§ **Data provided**:
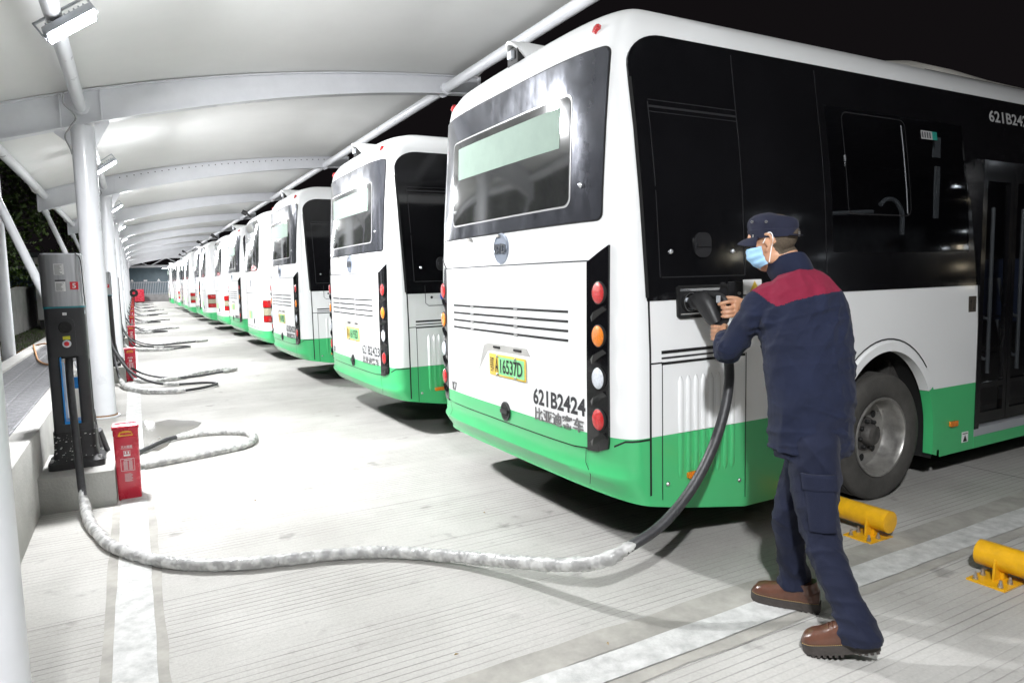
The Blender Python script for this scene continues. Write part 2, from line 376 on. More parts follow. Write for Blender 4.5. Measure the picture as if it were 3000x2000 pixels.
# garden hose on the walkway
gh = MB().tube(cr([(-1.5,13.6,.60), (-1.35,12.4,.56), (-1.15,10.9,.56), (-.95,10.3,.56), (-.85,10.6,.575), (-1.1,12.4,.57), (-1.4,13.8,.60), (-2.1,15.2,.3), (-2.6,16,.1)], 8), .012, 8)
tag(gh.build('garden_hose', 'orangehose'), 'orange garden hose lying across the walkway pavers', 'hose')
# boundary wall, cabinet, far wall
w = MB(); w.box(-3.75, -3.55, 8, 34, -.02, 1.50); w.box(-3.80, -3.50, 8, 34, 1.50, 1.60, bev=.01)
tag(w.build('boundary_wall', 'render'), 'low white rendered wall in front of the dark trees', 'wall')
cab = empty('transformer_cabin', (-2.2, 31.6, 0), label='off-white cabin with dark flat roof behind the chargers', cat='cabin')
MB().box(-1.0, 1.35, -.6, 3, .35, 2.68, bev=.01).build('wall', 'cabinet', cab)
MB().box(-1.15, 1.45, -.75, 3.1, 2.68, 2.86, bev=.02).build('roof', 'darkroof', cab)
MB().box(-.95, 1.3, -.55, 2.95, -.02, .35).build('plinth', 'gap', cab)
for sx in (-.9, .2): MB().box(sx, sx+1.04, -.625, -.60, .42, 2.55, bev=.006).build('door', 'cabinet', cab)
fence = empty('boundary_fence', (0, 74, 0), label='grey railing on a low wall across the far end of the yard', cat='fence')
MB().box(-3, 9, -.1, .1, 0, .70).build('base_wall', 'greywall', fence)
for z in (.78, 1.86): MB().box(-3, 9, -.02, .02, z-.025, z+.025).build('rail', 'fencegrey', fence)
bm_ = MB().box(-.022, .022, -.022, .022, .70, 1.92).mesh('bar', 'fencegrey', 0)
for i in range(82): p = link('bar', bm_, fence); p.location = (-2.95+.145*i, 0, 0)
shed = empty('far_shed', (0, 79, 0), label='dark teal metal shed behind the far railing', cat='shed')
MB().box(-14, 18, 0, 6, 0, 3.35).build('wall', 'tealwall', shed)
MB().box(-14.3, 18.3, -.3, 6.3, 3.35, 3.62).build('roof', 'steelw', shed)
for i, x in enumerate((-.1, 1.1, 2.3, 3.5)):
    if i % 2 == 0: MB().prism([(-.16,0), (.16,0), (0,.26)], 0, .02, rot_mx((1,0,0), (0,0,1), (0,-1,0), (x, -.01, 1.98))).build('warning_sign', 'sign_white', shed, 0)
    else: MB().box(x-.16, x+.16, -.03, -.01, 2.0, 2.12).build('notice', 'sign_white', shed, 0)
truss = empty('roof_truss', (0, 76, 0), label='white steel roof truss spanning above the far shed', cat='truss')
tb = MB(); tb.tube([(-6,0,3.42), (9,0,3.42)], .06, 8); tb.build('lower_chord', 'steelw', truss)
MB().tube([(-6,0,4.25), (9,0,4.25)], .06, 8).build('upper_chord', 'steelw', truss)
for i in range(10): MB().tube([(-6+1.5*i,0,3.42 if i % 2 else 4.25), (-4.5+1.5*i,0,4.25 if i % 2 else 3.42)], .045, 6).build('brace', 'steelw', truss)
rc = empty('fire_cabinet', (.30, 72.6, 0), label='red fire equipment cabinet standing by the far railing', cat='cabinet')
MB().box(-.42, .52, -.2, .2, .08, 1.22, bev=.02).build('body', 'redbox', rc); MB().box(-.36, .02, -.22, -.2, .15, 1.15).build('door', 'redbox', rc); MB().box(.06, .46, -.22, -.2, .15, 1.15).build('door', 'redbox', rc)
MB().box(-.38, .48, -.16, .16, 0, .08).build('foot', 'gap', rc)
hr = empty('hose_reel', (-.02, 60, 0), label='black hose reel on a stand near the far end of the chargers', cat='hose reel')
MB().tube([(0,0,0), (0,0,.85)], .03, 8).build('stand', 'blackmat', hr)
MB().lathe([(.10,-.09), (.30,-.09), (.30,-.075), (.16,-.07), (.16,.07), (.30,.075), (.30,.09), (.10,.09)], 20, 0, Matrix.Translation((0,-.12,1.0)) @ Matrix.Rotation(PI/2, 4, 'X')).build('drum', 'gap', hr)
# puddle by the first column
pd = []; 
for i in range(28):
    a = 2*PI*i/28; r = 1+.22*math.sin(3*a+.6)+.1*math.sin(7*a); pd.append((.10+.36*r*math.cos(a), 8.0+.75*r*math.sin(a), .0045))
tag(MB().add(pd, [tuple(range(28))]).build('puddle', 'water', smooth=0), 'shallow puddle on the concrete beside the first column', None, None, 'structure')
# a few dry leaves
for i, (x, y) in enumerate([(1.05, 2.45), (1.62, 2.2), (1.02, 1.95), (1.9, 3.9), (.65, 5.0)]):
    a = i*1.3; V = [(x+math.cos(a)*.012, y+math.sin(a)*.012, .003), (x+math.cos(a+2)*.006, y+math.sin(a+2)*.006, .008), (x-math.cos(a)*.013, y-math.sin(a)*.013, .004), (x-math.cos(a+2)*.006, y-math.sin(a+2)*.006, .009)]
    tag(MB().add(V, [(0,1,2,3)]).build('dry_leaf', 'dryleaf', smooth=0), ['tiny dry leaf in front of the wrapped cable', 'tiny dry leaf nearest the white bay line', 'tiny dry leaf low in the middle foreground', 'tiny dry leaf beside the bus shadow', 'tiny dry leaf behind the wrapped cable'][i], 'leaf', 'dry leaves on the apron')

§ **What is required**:
Quote the preceding listing precisely and completely, omitting its images.

§ **Solution to the exercise**:
The Blender Python script for this scene continues. Write part 2, from line 376 on. More parts follow. Write for Blender 4.5. Measure the picture as if it were 3000x2000 pixels.
# garden hose on the walkway
gh = MB().tube(cr([(-1.5,13.6,.60), (-1.35,12.4,.56), (-1.15,10.9,.56), (-.95,10.3,.56), (-.85,10.6,.575), (-1.1,12.4,.57), (-1.4,13.8,.60), (-2.1,15.2,.3), (-2.6,16,.1)], 8), .012, 8)
tag(gh.build('garden_hose', 'orangehose'), 'orange garden hose lying across the walkway pavers', 'hose')
# boundary wall, cabinet, far wall
w = MB(); w.box(-3.75, -3.55, 8, 34, -.02, 1.50); w.box(-3.80, -3.50, 8, 34, 1.50, 1.60, bev=.01)
tag(w.build('boundary_wall', 'render'), 'low white rendered wall in front of the dark trees', 'wall')
cab = empty('transformer_cabin', (-2.2, 31.6, 0), label='off-white cabin with dark flat roof behind the chargers', cat='cabin')
MB().box(-1.0, 1.35, -.6, 3, .35, 2.68, bev=.01).build('wall', 'cabinet', cab)
MB().box(-1.15, 1.45, -.75, 3.1, 2.68, 2.86, bev=.02).build('roof', 'darkroof', cab)
MB().box(-.95, 1.3, -.55, 2.95, -.02, .35).build('plinth', 'gap', cab)
for sx in (-.9, .2): MB().box(sx, sx+1.04, -.625, -.60, .42, 2.55, bev=.006).build('door', 'cabinet', cab)
fence = empty('boundary_fence', (0, 74, 0), label='grey railing on a low wall across the far end of the yard', cat='fence')
MB().box(-3, 9, -.1, .1, 0, .70).build('base_wall', 'greywall', fence)
for z in (.78, 1.86): MB().box(-3, 9, -.02, .02, z-.025, z+.025).build('rail', 'fencegrey', fence)
bm_ = MB().box(-.022, .022, -.022, .022, .70, 1.92).mesh('bar', 'fencegrey', 0)
for i in range(82): p = link('bar', bm_, fence); p.location = (-2.95+.145*i, 0, 0)
shed = empty('far_shed', (0, 79, 0), label='dark teal metal shed behind the far railing', cat='shed')
MB().box(-14, 18, 0, 6, 0, 3.35).build('wall', 'tealwall', shed)
MB().box(-14.3, 18.3, -.3, 6.3, 3.35, 3.62).build('roof', 'steelw', shed)
for i, x in enumerate((-.1, 1.1, 2.3, 3.5)):
    if i % 2 == 0: MB().prism([(-.16,0), (.16,0), (0,.26)], 0, .02, rot_mx((1,0,0), (0,0,1), (0,-1,0), (x, -.01, 1.98))).build('warning_sign', 'sign_white', shed, 0)
    else: MB().box(x-.16, x+.16, -.03, -.01, 2.0, 2.12).build('notice', 'sign_white', shed, 0)
truss = empty('roof_truss', (0, 76, 0), label='white steel roof truss spanning above the far shed', cat='truss')
tb = MB(); tb.tube([(-6,0,3.42), (9,0,3.42)], .06, 8); tb.build('lower_chord', 'steelw', truss)
MB().tube([(-6,0,4.25), (9,0,4.25)], .06, 8).build('upper_chord', 'steelw', truss)
for i in range(10): MB().tube([(-6+1.5*i,0,3.42 if i % 2 else 4.25), (-4.5+1.5*i,0,4.25 if i % 2 else 3.42)], .045, 6).build('brace', 'steelw', truss)
rc = empty('fire_cabinet', (.30, 72.6, 0), label='red fire equipment cabinet standing by the far railing', cat='cabinet')
MB().box(-.42, .52, -.2, .2, .08, 1.22, bev=.02).build('body', 'redbox', rc); MB().box(-.36, .02, -.22, -.2, .15, 1.15).build('door', 'redbox', rc); MB().box(.06, .46, -.22, -.2, .15, 1.15).build('door', 'redbox', rc)
MB().box(-.38, .48, -.16, .16, 0, .08).build('foot', 'gap', rc)
hr = empty('hose_reel', (-.02, 60, 0), label='black hose reel on a stand near the far end of the chargers', cat='hose reel')
MB().tube([(0,0,0), (0,0,.85)], .03, 8).build('stand', 'blackmat', hr)
MB().lathe([(.10,-.09), (.30,-.09), (.30,-.075), (.16,-.07), (.16,.07), (.30,.075), (.30,.09), (.10,.09)], 20, 0, Matrix.Translation((0,-.12,1.0)) @ Matrix.Rotation(PI/2, 4, 'X')).build('drum', 'gap', hr)
# puddle by the first column
pd = []; 
for i in range(28):
    a = 2*PI*i/28; r = 1+.22*math.sin(3*a+.6)+.1*math.sin(7*a); pd.append((.10+.36*r*math.cos(a), 8.0+.75*r*math.sin(a), .0045))
tag(MB().add(pd, [tuple(range(28))]).build('puddle', 'water', smooth=0), 'shallow puddle on the concrete beside the first column', None, None, 'structure')
# a few dry leaves
for i, (x, y) in enumerate([(1.05, 2.45), (1.62, 2.2), (1.02, 1.95), (1.9, 3.9), (.65, 5.0)]):
    a = i*1.3; V = [(x+math.cos(a)*.012, y+math.sin(a)*.012, .003), (x+math.cos(a+2)*.006, y+math.sin(a+2)*.006, .008), (x-math.cos(a)*.013, y-math.sin(a)*.013, .004), (x-math.cos(a+2)*.006, y-math.sin(a+2)*.006, .009)]
    tag(MB().add(V, [(0,1,2,3)]).build('dry_leaf', 'dryleaf', smooth=0), ['tiny dry leaf in front of the wrapped cable', 'tiny dry leaf nearest the white bay line', 'tiny dry leaf low in the middle foreground', 'tiny dry leaf beside the bus shadow', 'tiny dry leaf behind the wrapped cable'][i], 'leaf', 'dry leaves on the apron')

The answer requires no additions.